Your task is to copy every line of this material exactly.
===============
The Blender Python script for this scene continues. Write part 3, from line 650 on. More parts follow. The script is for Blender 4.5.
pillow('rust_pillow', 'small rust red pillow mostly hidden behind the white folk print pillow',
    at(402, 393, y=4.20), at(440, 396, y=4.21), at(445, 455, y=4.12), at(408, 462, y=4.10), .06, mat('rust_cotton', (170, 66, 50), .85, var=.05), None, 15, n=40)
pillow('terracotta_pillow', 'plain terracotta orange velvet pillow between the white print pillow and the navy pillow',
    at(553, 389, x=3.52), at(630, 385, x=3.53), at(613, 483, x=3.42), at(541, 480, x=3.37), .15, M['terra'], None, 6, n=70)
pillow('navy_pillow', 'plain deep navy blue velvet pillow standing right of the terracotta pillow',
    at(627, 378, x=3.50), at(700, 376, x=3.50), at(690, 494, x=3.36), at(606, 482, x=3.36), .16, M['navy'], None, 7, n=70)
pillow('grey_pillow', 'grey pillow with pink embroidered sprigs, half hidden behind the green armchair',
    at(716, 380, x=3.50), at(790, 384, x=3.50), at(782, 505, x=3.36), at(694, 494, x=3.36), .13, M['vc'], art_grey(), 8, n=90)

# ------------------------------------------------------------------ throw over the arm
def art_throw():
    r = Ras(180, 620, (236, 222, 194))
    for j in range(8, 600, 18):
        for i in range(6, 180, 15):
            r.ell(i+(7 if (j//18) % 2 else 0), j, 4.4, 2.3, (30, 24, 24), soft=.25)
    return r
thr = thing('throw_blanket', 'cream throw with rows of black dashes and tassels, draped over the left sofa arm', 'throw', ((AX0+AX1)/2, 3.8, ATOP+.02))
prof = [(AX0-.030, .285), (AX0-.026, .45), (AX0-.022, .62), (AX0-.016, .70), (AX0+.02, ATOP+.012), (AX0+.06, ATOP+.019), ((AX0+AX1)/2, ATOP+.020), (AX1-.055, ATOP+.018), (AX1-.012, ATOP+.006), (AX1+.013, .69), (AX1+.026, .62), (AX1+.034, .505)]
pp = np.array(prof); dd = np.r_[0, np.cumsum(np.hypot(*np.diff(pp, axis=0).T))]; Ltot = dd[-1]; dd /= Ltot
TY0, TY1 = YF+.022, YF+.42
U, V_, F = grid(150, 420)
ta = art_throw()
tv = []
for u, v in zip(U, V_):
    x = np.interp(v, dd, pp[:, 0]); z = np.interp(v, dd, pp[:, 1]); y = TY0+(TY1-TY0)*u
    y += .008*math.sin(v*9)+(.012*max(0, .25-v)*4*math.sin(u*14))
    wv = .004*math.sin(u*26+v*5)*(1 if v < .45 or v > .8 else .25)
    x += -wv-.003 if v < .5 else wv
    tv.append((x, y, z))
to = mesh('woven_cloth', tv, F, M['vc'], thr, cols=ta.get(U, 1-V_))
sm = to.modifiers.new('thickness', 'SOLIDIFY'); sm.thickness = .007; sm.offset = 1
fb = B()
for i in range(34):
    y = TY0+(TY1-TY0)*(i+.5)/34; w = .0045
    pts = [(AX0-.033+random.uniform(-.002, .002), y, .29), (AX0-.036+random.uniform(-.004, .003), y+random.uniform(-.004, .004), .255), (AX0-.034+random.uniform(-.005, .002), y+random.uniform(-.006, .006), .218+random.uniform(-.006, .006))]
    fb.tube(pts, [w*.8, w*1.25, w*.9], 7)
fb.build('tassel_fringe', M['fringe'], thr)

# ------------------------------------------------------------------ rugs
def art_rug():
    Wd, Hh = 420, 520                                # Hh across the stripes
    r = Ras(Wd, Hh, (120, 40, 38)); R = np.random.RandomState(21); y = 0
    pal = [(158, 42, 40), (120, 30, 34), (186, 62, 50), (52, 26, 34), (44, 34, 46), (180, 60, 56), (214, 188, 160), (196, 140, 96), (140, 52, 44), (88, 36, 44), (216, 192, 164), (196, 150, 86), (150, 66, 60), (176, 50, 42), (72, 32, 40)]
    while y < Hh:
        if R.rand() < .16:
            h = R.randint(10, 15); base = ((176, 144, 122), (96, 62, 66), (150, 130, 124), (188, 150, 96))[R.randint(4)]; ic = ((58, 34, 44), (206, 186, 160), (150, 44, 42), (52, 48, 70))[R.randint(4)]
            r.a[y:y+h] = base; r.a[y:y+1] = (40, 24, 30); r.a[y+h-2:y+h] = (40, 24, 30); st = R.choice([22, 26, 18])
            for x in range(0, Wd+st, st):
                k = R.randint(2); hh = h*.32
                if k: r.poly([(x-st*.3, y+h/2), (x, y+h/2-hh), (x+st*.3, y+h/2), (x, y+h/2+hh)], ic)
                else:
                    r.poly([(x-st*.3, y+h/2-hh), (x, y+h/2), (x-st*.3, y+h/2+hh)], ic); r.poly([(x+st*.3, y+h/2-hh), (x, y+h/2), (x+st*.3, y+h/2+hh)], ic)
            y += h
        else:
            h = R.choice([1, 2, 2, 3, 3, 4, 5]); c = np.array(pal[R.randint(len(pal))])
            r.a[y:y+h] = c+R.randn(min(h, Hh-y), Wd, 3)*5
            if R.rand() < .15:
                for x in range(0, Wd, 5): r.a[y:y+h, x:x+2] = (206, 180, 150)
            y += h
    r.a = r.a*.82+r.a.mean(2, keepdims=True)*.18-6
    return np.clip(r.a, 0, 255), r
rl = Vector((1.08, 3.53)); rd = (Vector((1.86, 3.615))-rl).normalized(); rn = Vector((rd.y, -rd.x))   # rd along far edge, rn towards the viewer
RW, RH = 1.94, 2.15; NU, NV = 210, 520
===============
• **Correct response**:
The Blender Python script for this scene continues. Write part 3, from line 650 on. More parts follow. The script is for Blender 4.5.
pillow('rust_pillow', 'small rust red pillow mostly hidden behind the white folk print pillow',
    at(402, 393, y=4.20), at(440, 396, y=4.21), at(445, 455, y=4.12), at(408, 462, y=4.10), .06, mat('rust_cotton', (170, 66, 50), .85, var=.05), None, 15, n=40)
pillow('terracotta_pillow', 'plain terracotta orange velvet pillow between the white print pillow and the navy pillow',
    at(553, 389, x=3.52), at(630, 385, x=3.53), at(613, 483, x=3.42), at(541, 480, x=3.37), .15, M['terra'], None, 6, n=70)
pillow('navy_pillow', 'plain deep navy blue velvet pillow standing right of the terracotta pillow',
    at(627, 378, x=3.50), at(700, 376, x=3.50), at(690, 494, x=3.36), at(606, 482, x=3.36), .16, M['navy'], None, 7, n=70)
pillow('grey_pillow', 'grey pillow with pink embroidered sprigs, half hidden behind the green armchair',
    at(716, 380, x=3.50), at(790, 384, x=3.50), at(782, 505, x=3.36), at(694, 494, x=3.36), .13, M['vc'], art_grey(), 8, n=90)

# ------------------------------------------------------------------ throw over the arm
def art_throw():
    r = Ras(180, 620, (236, 222, 194))
    for j in range(8, 600, 18):
        for i in range(6, 180, 15):
            r.ell(i+(7 if (j//18) % 2 else 0), j, 4.4, 2.3, (30, 24, 24), soft=.25)
    return r
thr = thing('throw_blanket', 'cream throw with rows of black dashes and tassels, draped over the left sofa arm', 'throw', ((AX0+AX1)/2, 3.8, ATOP+.02))
prof = [(AX0-.030, .285), (AX0-.026, .45), (AX0-.022, .62), (AX0-.016, .70), (AX0+.02, ATOP+.012), (AX0+.06, ATOP+.019), ((AX0+AX1)/2, ATOP+.020), (AX1-.055, ATOP+.018), (AX1-.012, ATOP+.006), (AX1+.013, .69), (AX1+.026, .62), (AX1+.034, .505)]
pp = np.array(prof); dd = np.r_[0, np.cumsum(np.hypot(*np.diff(pp, axis=0).T))]; Ltot = dd[-1]; dd /= Ltot
TY0, TY1 = YF+.022, YF+.42
U, V_, F = grid(150, 420)
ta = art_throw()
tv = []
for u, v in zip(U, V_):
    x = np.interp(v, dd, pp[:, 0]); z = np.interp(v, dd, pp[:, 1]); y = TY0+(TY1-TY0)*u
    y += .008*math.sin(v*9)+(.012*max(0, .25-v)*4*math.sin(u*14))
    wv = .004*math.sin(u*26+v*5)*(1 if v < .45 or v > .8 else .25)
    x += -wv-.003 if v < .5 else wv
    tv.append((x, y, z))
to = mesh('woven_cloth', tv, F, M['vc'], thr, cols=ta.get(U, 1-V_))
sm = to.modifiers.new('thickness', 'SOLIDIFY'); sm.thickness = .007; sm.offset = 1
fb = B()
for i in range(34):
    y = TY0+(TY1-TY0)*(i+.5)/34; w = .0045
    pts = [(AX0-.033+random.uniform(-.002, .002), y, .29), (AX0-.036+random.uniform(-.004, .003), y+random.uniform(-.004, .004), .255), (AX0-.034+random.uniform(-.005, .002), y+random.uniform(-.006, .006), .218+random.uniform(-.006, .006))]
    fb.tube(pts, [w*.8, w*1.25, w*.9], 7)
fb.build('tassel_fringe', M['fringe'], thr)

# ------------------------------------------------------------------ rugs
def art_rug():
    Wd, Hh = 420, 520                                # Hh across the stripes
    r = Ras(Wd, Hh, (120, 40, 38)); R = np.random.RandomState(21); y = 0
    pal = [(158, 42, 40), (120, 30, 34), (186, 62, 50), (52, 26, 34), (44, 34, 46), (180, 60, 56), (214, 188, 160), (196, 140, 96), (140, 52, 44), (88, 36, 44), (216, 192, 164), (196, 150, 86), (150, 66, 60), (176, 50, 42), (72, 32, 40)]
    while y < Hh:
        if R.rand() < .16:
            h = R.randint(10, 15); base = ((176, 144, 122), (96, 62, 66), (150, 130, 124), (188, 150, 96))[R.randint(4)]; ic = ((58, 34, 44), (206, 186, 160), (150, 44, 42), (52, 48, 70))[R.randint(4)]
            r.a[y:y+h] = base; r.a[y:y+1] = (40, 24, 30); r.a[y+h-2:y+h] = (40, 24, 30); st = R.choice([22, 26, 18])
            for x in range(0, Wd+st, st):
                k = R.randint(2); hh = h*.32
                if k: r.poly([(x-st*.3, y+h/2), (x, y+h/2-hh), (x+st*.3, y+h/2), (x, y+h/2+hh)], ic)
                else:
                    r.poly([(x-st*.3, y+h/2-hh), (x, y+h/2), (x-st*.3, y+h/2+hh)], ic); r.poly([(x+st*.3, y+h/2-hh), (x, y+h/2), (x+st*.3, y+h/2+hh)], ic)
            y += h
        else:
            h = R.choice([1, 2, 2, 3, 3, 4, 5]); c = np.array(pal[R.randint(len(pal))])
            r.a[y:y+h] = c+R.randn(min(h, Hh-y), Wd, 3)*5
            if R.rand() < .15:
                for x in range(0, Wd, 5): r.a[y:y+h, x:x+2] = (206, 180, 150)
            y += h
    r.a = r.a*.82+r.a.mean(2, keepdims=True)*.18-6
    return np.clip(r.a, 0, 255), r
rl = Vector((1.08, 3.53)); rd = (Vector((1.86, 3.615))-rl).normalized(); rn = Vector((rd.y, -rd.x))   # rd along far edge, rn towards the viewer
RW, RH = 1.94, 2.15; NU, NV = 210, 520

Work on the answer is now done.